Task details | Write every line of the material out exactly as shown.
□ □ □ □
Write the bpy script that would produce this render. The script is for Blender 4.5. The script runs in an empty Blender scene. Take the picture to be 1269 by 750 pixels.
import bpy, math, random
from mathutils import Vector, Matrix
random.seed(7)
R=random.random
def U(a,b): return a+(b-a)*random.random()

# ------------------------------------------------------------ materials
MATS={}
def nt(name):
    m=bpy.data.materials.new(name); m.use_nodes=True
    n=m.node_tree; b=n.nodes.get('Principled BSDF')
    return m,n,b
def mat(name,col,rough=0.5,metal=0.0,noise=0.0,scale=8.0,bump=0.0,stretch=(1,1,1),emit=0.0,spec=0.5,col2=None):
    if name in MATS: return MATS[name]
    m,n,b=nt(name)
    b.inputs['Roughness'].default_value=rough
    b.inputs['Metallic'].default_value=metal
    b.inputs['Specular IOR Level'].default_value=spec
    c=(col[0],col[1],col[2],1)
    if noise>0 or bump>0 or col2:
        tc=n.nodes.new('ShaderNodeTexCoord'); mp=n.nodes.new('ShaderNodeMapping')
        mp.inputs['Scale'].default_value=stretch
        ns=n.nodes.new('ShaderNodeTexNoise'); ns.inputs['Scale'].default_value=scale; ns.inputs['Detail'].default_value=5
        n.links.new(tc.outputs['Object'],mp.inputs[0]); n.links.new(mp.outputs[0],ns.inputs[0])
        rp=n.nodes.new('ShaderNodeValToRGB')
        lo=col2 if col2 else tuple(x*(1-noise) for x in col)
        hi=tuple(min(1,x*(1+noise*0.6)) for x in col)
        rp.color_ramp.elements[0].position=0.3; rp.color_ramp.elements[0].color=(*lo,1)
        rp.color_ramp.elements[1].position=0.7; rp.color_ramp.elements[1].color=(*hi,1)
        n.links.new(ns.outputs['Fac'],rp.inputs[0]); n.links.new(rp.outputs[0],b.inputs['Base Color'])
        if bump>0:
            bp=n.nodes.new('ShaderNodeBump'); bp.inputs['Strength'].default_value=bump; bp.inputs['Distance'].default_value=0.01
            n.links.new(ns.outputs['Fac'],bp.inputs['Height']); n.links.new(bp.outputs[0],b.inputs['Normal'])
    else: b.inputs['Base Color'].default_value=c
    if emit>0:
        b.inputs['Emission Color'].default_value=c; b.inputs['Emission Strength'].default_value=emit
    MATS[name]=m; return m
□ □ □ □
Output of the exercise |
Write the bpy script that would produce this render. The script is for Blender 4.5. The script runs in an empty Blender scene. Take the picture to be 1269 by 750 pixels.
import bpy, math, random
from mathutils import Vector, Matrix
random.seed(7)
R=random.random
def U(a,b): return a+(b-a)*random.random()

# ------------------------------------------------------------ materials
MATS={}
def nt(name):
    m=bpy.data.materials.new(name); m.use_nodes=True
    n=m.node_tree; b=n.nodes.get('Principled BSDF')
    return m,n,b
def mat(name,col,rough=0.5,metal=0.0,noise=0.0,scale=8.0,bump=0.0,stretch=(1,1,1),emit=0.0,spec=0.5,col2=None):
    if name in MATS: return MATS[name]
    m,n,b=nt(name)
    b.inputs['Roughness'].default_value=rough
    b.inputs['Metallic'].default_value=metal
    b.inputs['Specular IOR Level'].default_value=spec
    c=(col[0],col[1],col[2],1)
    if noise>0 or bump>0 or col2:
        tc=n.nodes.new('ShaderNodeTexCoord'); mp=n.nodes.new('ShaderNodeMapping')
        mp.inputs['Scale'].default_value=stretch
        ns=n.nodes.new('ShaderNodeTexNoise'); ns.inputs['Scale'].default_value=scale; ns.inputs['Detail'].default_value=5
        n.links.new(tc.outputs['Object'],mp.inputs[0]); n.links.new(mp.outputs[0],ns.inputs[0])
        rp=n.nodes.new('ShaderNodeValToRGB')
        lo=col2 if col2 else tuple(x*(1-noise) for x in col)
        hi=tuple(min(1,x*(1+noise*0.6)) for x in col)
        rp.color_ramp.elements[0].position=0.3; rp.color_ramp.elements[0].color=(*lo,1)
        rp.color_ramp.elements[1].position=0.7; rp.color_ramp.elements[1].color=(*hi,1)
        n.links.new(ns.outputs['Fac'],rp.inputs[0]); n.links.new(rp.outputs[0],b.inputs['Base Color'])
        if bump>0:
            bp=n.nodes.new('ShaderNodeBump'); bp.inputs['Strength'].default_value=bump; bp.inputs['Distance'].default_value=0.01
            n.links.new(ns.outputs['Fac'],bp.inputs['Height']); n.links.new(bp.outputs[0],b.inputs['Normal'])
    else: b.inputs['Base Color'].default_value=c
    if emit>0:
        b.inputs['Emission Color'].default_value=c; b.inputs['Emission Strength'].default_value=emit
    MATS[name]=m; return m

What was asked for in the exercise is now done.